◆ Goal
Set out every line bearing the string "More".

=-=-=-=-=

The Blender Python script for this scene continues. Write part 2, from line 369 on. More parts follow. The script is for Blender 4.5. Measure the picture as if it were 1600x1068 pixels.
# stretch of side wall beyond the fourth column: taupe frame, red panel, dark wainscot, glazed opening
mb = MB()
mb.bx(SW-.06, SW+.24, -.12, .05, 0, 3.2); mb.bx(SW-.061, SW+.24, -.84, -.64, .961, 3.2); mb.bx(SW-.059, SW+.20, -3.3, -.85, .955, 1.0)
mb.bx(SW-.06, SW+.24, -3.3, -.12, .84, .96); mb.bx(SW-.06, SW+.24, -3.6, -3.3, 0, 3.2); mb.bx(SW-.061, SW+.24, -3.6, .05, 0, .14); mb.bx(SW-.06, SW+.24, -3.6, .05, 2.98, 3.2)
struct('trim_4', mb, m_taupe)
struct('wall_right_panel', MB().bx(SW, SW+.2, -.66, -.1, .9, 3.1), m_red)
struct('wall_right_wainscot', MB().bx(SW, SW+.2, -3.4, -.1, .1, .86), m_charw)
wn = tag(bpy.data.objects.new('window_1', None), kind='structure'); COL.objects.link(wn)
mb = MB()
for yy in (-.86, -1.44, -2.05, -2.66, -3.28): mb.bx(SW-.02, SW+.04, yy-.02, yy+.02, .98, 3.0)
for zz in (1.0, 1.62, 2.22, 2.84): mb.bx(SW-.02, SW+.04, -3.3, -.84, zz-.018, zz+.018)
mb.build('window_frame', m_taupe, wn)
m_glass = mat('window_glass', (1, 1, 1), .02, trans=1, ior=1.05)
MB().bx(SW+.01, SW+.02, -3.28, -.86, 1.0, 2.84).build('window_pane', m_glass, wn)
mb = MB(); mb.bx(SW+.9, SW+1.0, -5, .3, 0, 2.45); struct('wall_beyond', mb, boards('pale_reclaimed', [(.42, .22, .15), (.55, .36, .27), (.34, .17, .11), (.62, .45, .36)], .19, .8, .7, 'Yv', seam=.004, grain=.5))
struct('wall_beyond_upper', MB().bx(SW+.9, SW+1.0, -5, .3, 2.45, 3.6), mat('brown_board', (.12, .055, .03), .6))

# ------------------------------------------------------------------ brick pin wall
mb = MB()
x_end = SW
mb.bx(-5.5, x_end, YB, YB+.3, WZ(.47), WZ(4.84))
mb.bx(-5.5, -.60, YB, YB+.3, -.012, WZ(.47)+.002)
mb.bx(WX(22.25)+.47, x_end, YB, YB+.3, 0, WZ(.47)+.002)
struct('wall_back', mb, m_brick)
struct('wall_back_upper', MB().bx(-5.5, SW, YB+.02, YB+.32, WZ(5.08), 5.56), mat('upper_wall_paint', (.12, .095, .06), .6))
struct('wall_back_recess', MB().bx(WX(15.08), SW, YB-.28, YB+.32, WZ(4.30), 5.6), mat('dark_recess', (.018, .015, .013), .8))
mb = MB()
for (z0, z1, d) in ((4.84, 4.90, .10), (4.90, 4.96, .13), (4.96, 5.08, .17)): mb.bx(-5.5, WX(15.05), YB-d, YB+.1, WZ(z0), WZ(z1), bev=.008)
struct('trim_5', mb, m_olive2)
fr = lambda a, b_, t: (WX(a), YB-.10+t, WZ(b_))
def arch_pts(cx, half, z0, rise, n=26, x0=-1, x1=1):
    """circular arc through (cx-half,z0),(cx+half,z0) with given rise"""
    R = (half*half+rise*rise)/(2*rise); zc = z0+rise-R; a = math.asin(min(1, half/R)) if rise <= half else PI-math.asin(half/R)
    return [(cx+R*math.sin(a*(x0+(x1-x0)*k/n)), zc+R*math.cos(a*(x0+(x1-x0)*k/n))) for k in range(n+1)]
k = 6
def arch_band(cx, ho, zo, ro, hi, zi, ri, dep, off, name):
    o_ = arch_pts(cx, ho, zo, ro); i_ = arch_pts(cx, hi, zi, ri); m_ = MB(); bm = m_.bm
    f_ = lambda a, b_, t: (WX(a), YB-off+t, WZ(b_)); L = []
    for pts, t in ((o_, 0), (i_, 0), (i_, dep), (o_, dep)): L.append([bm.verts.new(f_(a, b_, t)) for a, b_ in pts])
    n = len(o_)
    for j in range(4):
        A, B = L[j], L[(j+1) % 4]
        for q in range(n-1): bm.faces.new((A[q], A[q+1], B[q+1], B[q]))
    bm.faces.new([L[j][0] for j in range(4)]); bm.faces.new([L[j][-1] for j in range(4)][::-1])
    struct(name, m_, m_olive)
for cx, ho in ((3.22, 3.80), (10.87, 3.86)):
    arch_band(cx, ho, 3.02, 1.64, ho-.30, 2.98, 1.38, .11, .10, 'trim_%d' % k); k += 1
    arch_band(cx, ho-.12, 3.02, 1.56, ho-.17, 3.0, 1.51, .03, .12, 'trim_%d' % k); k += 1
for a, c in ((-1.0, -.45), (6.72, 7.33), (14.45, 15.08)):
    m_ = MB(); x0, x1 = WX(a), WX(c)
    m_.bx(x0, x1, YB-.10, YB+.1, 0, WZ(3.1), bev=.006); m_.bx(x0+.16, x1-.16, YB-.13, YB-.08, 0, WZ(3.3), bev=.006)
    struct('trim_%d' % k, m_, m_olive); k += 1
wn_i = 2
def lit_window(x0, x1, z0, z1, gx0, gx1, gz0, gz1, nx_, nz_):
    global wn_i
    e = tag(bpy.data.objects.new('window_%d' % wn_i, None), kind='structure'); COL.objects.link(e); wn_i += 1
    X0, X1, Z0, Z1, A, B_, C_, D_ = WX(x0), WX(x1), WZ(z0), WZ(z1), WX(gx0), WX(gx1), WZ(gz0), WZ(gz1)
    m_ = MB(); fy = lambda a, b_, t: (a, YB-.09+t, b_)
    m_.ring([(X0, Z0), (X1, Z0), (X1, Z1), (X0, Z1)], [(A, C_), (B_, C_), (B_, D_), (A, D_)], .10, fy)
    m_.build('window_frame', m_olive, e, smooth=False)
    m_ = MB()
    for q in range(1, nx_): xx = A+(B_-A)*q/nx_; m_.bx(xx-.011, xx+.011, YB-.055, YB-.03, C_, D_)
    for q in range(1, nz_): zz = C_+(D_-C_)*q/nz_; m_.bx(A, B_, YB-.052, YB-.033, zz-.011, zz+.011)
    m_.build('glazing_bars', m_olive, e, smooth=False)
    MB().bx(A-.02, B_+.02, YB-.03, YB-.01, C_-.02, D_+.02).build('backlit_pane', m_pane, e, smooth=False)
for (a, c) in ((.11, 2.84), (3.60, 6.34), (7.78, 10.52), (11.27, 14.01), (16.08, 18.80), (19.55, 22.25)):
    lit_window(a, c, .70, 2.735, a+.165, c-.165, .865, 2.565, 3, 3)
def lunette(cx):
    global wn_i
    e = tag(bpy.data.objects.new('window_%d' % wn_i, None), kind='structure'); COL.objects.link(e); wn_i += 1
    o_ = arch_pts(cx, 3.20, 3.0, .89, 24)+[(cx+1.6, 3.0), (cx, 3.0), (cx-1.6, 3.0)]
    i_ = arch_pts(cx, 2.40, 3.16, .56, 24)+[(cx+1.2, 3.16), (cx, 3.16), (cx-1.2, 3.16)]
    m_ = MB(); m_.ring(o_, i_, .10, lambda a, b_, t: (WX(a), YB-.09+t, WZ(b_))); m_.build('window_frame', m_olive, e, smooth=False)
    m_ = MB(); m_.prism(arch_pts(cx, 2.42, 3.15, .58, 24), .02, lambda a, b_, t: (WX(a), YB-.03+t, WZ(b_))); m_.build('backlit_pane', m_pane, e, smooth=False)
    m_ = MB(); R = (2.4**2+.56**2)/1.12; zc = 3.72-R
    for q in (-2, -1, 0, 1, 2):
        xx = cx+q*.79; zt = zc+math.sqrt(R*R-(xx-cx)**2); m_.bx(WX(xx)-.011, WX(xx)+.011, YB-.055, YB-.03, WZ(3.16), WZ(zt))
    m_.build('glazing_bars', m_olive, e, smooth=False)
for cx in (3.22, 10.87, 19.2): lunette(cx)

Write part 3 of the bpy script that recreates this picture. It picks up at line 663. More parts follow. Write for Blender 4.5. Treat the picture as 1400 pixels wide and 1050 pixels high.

=-=-=-=-=

◆ Solution
The Blender Python script for this scene continues. Write part 2, from line 369 on. More parts follow. The script is for Blender 4.5. Measure the picture as if it were 1600x1068 pixels.
Write part 3 of the bpy script that recreates this picture. It picks up at line 663. More parts follow. Write for Blender 4.5. Treat the picture as 1400 pixels wide and 1050 pixels high.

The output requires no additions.